The company says it has tried to keep electricity affordable. Of the total 2,300MW of its installed generation capacity, around 1,000MW has been added in the past five years.

This additional generation is based on cheaper gas instead of imported furnace oil.

But K-E says it is being denied the committed gas quantity of 270 million cubic feet per day (mmcfd). “Last year, we received average of 164mmcfd,” says Usama, who is also K-E’s point man on fuel-related matters.

The importance of gas can be gauged from the fact that K-E’s current average tariff of Rs17 per kilowatt hour (kwh) would go beyond Rs20 kwh if power plants are run solely on furnace oil.

Challenge lies ahead for K-E and other power companies as Pakistan prepares to import LNG to bridge the widening gap between demand and supply of gas from domestic reserves.

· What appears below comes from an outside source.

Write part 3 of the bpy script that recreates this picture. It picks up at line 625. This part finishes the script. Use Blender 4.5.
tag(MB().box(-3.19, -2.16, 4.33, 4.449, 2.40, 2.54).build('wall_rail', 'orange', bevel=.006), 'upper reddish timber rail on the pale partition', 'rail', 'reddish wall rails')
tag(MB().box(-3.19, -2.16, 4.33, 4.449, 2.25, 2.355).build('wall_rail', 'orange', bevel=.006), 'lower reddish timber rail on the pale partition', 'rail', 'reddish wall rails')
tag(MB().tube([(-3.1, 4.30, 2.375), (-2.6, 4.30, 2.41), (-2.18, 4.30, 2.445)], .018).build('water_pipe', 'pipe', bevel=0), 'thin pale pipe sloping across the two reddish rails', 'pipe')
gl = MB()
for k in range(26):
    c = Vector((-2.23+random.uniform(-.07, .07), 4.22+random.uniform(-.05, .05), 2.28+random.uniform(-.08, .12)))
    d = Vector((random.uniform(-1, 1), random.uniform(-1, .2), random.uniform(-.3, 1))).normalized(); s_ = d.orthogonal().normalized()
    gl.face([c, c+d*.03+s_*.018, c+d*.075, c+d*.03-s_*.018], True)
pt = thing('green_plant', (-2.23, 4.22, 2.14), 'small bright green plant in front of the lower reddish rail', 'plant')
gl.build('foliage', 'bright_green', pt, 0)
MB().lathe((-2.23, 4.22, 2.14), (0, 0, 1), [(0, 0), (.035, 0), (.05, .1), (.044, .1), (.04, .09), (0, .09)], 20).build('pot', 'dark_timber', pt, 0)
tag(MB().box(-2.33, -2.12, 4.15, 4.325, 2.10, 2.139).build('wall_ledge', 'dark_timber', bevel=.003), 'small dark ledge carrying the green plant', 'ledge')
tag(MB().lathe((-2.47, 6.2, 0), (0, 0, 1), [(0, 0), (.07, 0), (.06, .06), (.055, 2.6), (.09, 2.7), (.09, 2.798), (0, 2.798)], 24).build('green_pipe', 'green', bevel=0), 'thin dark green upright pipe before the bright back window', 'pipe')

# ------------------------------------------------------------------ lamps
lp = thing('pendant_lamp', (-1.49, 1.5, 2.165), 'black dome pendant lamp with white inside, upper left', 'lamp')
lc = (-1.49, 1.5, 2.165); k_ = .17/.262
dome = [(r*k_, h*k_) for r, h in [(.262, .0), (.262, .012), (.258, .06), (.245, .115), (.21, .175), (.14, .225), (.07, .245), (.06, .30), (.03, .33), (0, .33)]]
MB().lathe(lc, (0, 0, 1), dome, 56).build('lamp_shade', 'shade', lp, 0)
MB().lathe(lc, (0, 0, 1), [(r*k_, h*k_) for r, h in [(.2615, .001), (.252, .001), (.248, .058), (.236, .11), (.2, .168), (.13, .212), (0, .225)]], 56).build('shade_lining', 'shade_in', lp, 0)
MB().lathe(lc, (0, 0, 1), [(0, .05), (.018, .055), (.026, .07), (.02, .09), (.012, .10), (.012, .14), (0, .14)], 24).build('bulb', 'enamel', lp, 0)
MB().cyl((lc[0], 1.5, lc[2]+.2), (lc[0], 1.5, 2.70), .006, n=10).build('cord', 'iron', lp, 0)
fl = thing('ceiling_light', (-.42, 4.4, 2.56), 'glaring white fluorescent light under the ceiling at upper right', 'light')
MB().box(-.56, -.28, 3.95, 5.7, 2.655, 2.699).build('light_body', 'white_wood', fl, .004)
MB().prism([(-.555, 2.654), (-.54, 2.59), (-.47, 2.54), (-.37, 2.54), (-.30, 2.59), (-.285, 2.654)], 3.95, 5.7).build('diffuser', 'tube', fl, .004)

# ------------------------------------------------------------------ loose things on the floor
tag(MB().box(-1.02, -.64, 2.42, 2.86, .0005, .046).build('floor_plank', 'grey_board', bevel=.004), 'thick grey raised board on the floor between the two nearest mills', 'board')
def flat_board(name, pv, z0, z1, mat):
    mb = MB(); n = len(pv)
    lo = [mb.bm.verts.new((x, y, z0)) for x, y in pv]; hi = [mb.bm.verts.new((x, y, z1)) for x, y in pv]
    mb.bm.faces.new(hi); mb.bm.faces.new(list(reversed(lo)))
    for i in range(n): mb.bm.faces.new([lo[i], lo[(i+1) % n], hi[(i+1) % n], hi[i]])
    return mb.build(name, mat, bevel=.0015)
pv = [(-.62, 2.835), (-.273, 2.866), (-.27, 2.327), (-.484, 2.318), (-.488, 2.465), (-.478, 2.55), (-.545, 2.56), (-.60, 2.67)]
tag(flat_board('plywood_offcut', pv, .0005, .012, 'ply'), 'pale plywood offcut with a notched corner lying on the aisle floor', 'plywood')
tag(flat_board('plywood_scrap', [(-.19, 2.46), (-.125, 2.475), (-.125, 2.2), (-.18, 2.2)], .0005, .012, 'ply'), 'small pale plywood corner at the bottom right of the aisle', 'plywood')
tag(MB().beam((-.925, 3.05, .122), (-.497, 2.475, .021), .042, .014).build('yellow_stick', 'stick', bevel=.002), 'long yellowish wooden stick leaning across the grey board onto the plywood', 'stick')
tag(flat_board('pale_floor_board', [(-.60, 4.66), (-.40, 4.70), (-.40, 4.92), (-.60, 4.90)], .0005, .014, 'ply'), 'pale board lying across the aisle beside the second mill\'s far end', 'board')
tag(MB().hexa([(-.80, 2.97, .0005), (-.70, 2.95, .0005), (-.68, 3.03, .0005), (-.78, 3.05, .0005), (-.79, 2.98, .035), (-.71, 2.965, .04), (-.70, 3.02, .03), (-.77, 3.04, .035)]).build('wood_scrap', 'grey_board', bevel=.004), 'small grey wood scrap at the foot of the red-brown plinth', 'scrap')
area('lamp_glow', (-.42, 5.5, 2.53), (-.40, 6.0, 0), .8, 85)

According to some estimates, imported LNG will cost between $13 and $15 per unit against the current average price of $4 per unit.

Alvi said the government will continue to bear the burden of electricity subsidy if imported LNG is entirely allocated for the power plants.

“That is why we think average pricing is the way forward. It doesn’t make sense to further increase power bills, which range between Rs3,500 and Rs5,500. But the average gas bill of Rs300 could surely be raised a bit,” he said.

Upcoming changes

Unlike other utilities, K-E does not have any fixed rate of return on its investment. Capital expenditure, like money spent on replacing old power lines, does not get passed on to consumers as part of tariff, says Alvi.

“We get depreciation, which covers the cost over a period of say 20 years. We only have the operations and management head in the tariff that often falls short of meeting our costs,” he said.

Now K-E has asked Nepra to unbundle the utility into three separate entities – a generation, transmission and distribution firm and decide the appropriate rate of return for each. “But we don’t expect this arrangement to affect the tariff,” says Alvi.

Published in The Express Tribune, September 26th, 2014.